If you watch any group of puppies at play, you will see a lot of mouthing going on. If one puppy bites on another too hard, there will usually be a loud YELP and all play will cease for a minute. This teaches the mouthing pup that he has exerted too much pressure and that he needs to learn to control his bite if he wants to continue enjoy having playmates. Thus, puppies learn ‘bite inhibition’ and how to be gentle with each other this way. It is believed that puppies that are removed from their litters too early, such as before 6-7 weeks may have trouble learning bite inhibition because they have not had the benefit of such experiences with their littermates.

Therefore, many behaviourists and dog trainers believe that rather than teaching a puppy not to mouth at all, it is actually more important to teach the puppy to mouth GENTLY first. This way, the dog will grow up learning how to control the pressure in its jaws and will develop good bite inhibition, something which can prevent serious injuries should the dog ever be tempted to bite later in life.


To teach bite inhibition, basically emulate another puppy – so let your dog mouth you but when he bites too hard, let out a loud YELP and immediately stop playing and ignore the puppy for 10-20 seconds. Then resume playing again and repeat if he bites too hard again. It is important to go back to playing so that he understands that play will continue if he is gentle and also so that he has a chance to repeat his mistake and learn from it again. However, if you are having to repeat this more than 3 times in 15mins, then this method is likely not effective and you’re better to try something else.

However, in most cases, the loud YELP will startle the puppy into pausing and after a few repetitions, he will soon begin to understand the consequences of biting too hard.
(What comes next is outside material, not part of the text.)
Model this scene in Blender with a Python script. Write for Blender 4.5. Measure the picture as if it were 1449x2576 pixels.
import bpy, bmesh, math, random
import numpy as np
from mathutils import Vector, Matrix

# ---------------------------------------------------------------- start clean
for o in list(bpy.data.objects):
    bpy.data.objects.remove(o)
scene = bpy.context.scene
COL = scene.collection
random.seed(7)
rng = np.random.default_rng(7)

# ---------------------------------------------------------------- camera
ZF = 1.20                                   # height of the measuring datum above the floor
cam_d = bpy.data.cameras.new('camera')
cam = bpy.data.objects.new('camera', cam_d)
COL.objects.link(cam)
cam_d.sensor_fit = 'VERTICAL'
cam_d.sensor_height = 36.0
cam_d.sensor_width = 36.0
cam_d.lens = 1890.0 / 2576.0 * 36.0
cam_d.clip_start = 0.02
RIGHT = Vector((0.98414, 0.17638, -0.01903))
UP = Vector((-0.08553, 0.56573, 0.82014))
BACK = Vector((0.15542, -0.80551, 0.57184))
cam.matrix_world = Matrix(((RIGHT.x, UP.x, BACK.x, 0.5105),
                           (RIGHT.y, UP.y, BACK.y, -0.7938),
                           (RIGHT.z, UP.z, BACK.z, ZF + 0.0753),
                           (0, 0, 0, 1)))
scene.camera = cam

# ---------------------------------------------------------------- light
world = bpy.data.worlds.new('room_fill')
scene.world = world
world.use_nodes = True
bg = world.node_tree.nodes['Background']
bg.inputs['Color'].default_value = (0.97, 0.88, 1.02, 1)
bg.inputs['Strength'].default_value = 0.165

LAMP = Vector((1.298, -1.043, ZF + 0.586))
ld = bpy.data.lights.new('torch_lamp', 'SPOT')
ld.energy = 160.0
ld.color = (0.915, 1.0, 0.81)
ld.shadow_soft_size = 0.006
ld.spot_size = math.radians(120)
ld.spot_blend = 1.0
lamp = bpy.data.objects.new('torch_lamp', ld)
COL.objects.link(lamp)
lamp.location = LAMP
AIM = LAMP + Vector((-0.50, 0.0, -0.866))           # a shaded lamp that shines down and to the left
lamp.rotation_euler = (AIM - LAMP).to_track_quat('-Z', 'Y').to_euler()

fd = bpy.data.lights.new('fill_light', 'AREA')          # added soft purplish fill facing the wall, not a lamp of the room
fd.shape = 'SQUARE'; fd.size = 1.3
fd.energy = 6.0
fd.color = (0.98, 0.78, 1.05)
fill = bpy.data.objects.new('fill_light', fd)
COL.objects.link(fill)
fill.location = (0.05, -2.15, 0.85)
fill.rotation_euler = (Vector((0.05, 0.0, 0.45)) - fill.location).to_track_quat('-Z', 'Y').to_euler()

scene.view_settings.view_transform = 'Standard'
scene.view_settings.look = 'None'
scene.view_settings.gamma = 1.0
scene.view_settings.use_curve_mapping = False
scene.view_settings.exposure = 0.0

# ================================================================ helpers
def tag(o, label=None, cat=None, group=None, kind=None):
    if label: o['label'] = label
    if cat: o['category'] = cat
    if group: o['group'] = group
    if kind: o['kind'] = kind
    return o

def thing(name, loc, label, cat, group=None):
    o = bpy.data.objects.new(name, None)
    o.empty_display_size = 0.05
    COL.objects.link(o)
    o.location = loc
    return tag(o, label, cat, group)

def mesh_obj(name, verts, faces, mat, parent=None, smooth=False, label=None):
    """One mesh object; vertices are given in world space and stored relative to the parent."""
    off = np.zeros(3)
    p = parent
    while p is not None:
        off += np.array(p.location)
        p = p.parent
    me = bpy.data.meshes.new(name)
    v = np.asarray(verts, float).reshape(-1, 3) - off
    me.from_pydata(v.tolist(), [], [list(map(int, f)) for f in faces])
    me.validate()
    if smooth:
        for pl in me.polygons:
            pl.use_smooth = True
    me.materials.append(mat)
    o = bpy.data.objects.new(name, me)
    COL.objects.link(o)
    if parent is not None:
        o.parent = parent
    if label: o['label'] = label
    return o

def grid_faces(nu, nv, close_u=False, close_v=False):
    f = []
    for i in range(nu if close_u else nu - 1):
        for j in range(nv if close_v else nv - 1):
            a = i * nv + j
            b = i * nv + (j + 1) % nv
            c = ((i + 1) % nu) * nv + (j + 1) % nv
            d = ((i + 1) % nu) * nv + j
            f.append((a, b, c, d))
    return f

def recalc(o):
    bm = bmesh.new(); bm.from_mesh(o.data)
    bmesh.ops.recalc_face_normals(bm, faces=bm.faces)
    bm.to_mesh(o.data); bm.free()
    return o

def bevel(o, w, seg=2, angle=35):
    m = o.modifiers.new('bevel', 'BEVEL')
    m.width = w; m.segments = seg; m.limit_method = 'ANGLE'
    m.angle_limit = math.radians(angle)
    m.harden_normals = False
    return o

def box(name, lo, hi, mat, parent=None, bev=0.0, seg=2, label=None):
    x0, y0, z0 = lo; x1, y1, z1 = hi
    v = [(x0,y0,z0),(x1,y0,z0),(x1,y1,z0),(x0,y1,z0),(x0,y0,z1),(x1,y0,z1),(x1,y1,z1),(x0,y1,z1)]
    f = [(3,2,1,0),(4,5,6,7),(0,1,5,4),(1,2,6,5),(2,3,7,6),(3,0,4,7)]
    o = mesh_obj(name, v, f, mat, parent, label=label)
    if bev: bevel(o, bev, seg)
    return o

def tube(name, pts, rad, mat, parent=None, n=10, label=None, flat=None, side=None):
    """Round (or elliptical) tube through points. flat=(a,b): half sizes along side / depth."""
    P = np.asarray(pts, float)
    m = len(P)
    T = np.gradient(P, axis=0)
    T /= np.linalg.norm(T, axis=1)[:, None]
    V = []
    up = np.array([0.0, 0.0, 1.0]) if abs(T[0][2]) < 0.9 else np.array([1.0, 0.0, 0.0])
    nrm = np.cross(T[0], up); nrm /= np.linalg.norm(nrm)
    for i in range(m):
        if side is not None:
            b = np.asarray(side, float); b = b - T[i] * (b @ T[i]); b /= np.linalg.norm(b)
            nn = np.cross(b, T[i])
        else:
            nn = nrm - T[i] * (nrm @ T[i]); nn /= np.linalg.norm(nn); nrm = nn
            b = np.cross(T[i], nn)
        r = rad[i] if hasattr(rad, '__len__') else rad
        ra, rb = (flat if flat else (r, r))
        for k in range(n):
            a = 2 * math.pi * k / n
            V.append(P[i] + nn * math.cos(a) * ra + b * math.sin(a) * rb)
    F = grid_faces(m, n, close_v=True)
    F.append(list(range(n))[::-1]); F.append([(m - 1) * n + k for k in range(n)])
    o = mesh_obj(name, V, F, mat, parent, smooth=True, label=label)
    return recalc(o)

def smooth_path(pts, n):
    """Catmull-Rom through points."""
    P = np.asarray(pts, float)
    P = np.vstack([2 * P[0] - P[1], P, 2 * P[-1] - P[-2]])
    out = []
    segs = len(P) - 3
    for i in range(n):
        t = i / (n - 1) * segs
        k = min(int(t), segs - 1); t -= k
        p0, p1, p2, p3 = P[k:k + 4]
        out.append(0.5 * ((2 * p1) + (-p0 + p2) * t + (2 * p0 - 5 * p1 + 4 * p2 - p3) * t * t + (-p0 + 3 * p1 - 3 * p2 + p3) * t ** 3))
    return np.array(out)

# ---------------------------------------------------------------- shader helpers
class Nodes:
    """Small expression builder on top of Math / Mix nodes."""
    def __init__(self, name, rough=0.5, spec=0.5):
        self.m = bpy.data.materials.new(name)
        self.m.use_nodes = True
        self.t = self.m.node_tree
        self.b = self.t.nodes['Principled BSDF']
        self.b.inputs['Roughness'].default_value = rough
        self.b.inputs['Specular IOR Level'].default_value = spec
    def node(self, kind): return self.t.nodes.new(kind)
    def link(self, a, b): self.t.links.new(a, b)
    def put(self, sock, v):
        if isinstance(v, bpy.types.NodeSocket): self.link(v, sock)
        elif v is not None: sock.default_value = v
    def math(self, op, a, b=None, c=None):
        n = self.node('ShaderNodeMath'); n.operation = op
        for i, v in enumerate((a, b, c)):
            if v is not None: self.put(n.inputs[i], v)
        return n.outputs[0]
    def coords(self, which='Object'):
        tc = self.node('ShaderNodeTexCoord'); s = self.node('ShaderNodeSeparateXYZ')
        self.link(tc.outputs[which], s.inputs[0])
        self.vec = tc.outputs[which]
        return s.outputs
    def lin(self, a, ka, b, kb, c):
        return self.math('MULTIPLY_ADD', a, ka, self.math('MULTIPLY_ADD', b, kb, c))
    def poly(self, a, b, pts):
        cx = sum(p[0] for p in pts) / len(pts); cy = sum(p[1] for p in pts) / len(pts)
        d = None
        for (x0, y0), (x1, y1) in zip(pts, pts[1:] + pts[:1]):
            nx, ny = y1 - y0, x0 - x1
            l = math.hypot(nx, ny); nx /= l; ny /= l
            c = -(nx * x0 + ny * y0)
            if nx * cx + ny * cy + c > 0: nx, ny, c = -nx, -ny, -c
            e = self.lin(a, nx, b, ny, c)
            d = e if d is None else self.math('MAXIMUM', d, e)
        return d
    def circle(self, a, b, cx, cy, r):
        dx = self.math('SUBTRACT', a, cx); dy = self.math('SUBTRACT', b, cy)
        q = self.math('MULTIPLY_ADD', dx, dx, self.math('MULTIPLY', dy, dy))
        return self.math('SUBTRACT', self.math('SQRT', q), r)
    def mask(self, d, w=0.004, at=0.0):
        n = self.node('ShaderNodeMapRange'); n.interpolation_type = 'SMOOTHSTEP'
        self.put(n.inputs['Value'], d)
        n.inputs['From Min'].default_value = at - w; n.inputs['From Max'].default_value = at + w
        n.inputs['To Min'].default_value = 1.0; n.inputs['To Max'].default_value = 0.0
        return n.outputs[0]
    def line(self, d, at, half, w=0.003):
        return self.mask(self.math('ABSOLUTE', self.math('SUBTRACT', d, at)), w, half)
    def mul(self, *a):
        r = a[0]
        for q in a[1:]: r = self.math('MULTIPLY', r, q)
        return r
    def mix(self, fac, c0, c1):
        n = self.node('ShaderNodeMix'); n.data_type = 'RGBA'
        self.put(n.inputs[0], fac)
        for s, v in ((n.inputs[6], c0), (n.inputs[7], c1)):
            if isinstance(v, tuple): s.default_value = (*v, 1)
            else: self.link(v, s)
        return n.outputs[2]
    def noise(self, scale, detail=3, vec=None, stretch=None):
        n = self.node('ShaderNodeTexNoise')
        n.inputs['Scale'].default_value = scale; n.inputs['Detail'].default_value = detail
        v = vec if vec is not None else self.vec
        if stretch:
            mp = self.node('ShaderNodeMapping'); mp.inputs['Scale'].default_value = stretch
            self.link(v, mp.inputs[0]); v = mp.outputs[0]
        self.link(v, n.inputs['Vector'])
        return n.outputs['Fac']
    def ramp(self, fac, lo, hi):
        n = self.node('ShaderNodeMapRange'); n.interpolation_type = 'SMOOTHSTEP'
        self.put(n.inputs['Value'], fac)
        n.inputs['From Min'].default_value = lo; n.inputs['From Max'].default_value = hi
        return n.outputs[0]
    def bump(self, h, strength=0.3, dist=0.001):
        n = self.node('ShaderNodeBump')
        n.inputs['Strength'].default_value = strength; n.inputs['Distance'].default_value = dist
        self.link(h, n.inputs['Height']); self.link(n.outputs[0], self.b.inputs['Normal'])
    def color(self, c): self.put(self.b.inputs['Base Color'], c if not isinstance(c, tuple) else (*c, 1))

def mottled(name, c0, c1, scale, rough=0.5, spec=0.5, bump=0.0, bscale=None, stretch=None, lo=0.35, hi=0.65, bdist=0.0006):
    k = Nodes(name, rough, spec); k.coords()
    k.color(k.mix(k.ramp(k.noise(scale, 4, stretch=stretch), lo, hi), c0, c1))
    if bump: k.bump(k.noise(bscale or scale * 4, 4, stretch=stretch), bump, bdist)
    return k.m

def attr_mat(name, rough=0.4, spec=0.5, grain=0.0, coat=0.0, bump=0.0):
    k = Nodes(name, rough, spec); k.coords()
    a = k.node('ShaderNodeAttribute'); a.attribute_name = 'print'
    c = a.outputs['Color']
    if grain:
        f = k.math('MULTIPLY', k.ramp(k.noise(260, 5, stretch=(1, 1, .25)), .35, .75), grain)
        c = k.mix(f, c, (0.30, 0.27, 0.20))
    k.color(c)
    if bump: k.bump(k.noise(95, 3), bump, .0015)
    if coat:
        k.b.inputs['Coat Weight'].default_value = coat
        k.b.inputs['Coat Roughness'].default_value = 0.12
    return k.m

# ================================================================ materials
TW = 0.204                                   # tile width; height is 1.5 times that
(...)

If yelping simply gets your puppy more excited, you can try a loud “NO!” said in a firm voice. Do not try to push the puppy away or hit him or physically punish him in any other way – the key to success is the withdrawal of attention since this is what the puppy was trying to get with his mouthing in the first place.


In some cases, the puppy will continue to try and bite you even after you have turned away and removed all attention. In this case, you may need to put your puppy away into a puppy-proof “Time Out” area (or leave the room if you can safely leave your puppy in there). Alternatively, you can leave a leash attached to your puppy and simply tether him to something and leave him there to cool down. If he has a ‘temper tantrum’ while in his time-out, do not go to him or give him any attention, otherwise he may learn that crying and making a fuss will get him what he wants. Wait until he is quiet and calm again before releasing him.


Once you have taught your pup to modulate his bite and control his jaws, it is now time to take the next step and teach him that dog teeth should never come into contact with human skin altogether. So follow the same steps as above but where previously you might have allowed gentle mouthing without reacting, you now raise the bar and react for ANY contact of teeth on skin. Your puppy will quickly realise that he is not allowed to use his teeth on any part of your body, no matter how excited or playful he is feeling.

To help him, you should also give him an appropriate alternative to fasten his teeth on. So keep a variety of chew toys around the house and when your puppy tries to mouth you, immediately interrupt his behaviour and then redirect him onto one of his chew toys and give him lavish praise for showing it any attention. Eventually, the dog will learn to always seek out a chew toy whenever he gets the urge to mouth something.